Cherokee

The Cherokee volleyball team had the best season in program history come to an end Saturday against Lambert in the Class AAAAAAA state playoffs.

Following the first state playoff victory in program history, Cherokee’s history-making season came to an end on Saturday afternoon.

The Lady Warriors fell 3-1 (21-25, 19-25, 25-21, 13-25) to Lambert in the second round of the Class AAAAAAA volleyball state playoffs, finishing the best-ever season for the Cherokee program.

“It’s huge for the program,” Cherokee coach Jamie Horton said. “When my assistant, Marissa Lakes, and I took the program over four years ago we had to basically build it from the ground up. Starting two years ago we started seeing some real progression and we saw progression last year but we didn’t make the playoffs. It’s great to see people in the volleyball community talking about what your coaches and kids are doing. You can see now when we walk in the gym people are really respecting us now.

Cherokee, which finished its season 23-11, knocked off No. 9 Mill Creek 3-1 (25-20, 25-18, 17-25, 29-27) in the first round. The Lady Warriors were led this season by junior outside hitter Faith Breitbarth and will return a strong nucleus next fall as a majority of the team was underclassmen this season. Lambert entered Saturday’s match as the No. 3 ranked team in the state and was led by its eight seniors including standout outside hitter Bella Tolone.

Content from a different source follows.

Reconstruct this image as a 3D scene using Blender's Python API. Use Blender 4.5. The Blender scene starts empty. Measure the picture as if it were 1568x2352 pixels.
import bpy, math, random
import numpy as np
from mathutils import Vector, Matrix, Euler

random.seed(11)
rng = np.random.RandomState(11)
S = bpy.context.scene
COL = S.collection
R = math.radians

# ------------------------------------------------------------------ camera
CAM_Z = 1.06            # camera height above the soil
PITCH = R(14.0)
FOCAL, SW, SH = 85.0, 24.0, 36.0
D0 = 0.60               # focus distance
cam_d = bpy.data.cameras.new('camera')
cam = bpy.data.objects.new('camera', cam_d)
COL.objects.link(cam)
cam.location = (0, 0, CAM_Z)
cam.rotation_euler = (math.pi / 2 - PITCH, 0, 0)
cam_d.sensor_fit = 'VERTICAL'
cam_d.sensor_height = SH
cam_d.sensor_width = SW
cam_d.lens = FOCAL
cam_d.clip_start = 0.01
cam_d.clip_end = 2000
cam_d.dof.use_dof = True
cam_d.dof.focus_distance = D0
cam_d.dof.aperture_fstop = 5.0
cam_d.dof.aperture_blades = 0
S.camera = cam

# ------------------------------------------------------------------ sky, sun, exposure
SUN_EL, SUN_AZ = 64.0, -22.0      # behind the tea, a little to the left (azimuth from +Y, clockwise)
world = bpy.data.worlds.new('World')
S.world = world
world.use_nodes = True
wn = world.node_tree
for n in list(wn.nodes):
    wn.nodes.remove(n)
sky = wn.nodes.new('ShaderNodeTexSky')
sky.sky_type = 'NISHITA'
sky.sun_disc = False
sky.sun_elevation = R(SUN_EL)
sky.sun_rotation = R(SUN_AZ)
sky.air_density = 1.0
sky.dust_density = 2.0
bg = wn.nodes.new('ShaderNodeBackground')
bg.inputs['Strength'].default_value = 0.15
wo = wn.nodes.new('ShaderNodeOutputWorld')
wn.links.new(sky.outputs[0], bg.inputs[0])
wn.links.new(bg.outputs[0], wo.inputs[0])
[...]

“Basically, Lambert came out and played pretty well,” Horton said. “We knew what they would do and their really good senior (Tolone), she played like a senior. My hats off to her because she played really well today and kind of took over the match. Overall, I didn’t think we played bad, they were just a little more experience and a little bigger.”

Horton said beyond the core of returning players already within the varsity program, the incoming numbers from Cherokee’s junior program is an encouraging sign for the health of the program.

“For the next four or five years, we’re really excited,” Horton said. “To go from where we were numbers-wise, to now having 24 girls coming up from 8th grade into the program next year, it’s great to see the junior program grow the way it has.”